The characteristics of a motion, such as the walking motion (KP_WALK_01), can be illustrated using these three graphs.

The first plot shows the device’s angular position over time along the three axes (pitch, yaw, and roll). A walking motion generates rapid, irregular oscillations typically between ±2 to ±3 degrees, corresponding to natural arm swings and small movements.

The second graph displays the rotation speed of each axis. Walking introduces frequent peaks in angular velocity, often reaching 10–20°/s, reflecting the rhythm of hand movement during motion. These values help characterize how “dynamic” a motion is.

The third graph, the motion spectrum, shows how the motion energy is distributed across frequencies. Most of the energy is concentrated below 10 Hz, which is typical of human motion. Higher frequencies are filtered out to reduce the risk of exciting resonance modes in the device’s OIS system. Limiting high-frequency energy ensures safe operation and guarantees that the reproduced motion remains representative and stable.

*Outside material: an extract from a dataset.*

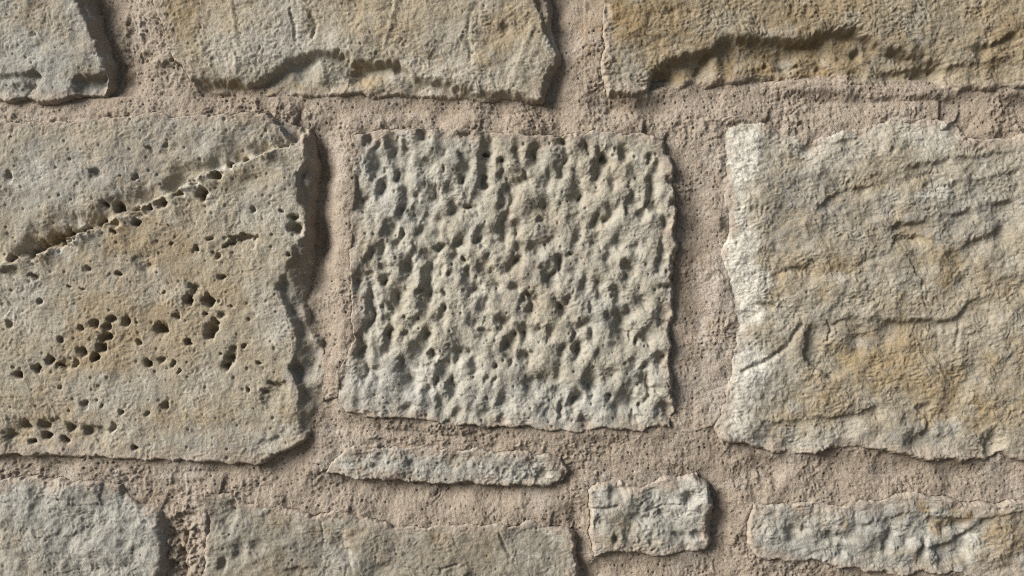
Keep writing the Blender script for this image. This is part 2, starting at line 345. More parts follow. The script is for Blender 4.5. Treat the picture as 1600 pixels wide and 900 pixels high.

Together, these graphs demonstrate that the recorded walking motion is authentic, well-characterized, and corresponds to a real walking motion. All these motion characteristics define the mechanical specifications of the stabilization platform should cover. This ensures realistic, accurate, and repeatable stabilization evaluations.

By combining real user motion capture, precisely reproduced hexapod movement, and a unified chart-based analysis, DXOMARK delivers stabilization evaluations that are consistent, repeatable, and aligned with real-world behavior. This approach helps manufacturers optimize their technologies and provides users with a clearer understanding of how stabilization systems perform across different scenarios

Both photo and video stabilization are evaluated using the same Texture Chart. After detecting the chart’s markers with sub-pixel accuracy, DXOMARK identifies the grey patches, SFR edges, and Dead Leaves texture needed for measurement.

For photo stabilization, the system measures motion blur through a texture-based MTF analysis. Instead of a single blur value, the MTF is computed in four angular sectors of the FFT, revealing not only the amount of blur but also its direction. The goal is to determine the longest exposure time that maintains acceptable sharpness under a given motion profile, defined according to the application.

For video stabilization, the marker positions are used to quantify global motion and rolling-shutter-related distortions. This includes translations, rotations, zoom changes, shear, keystone deformation, and the characteristic “jello” effect caused by CMOS readout. These metrics describe how well a stabilization system keeps the scene steady and geometrically coherent across frames, and should be process using the motion profile relevant for the camera.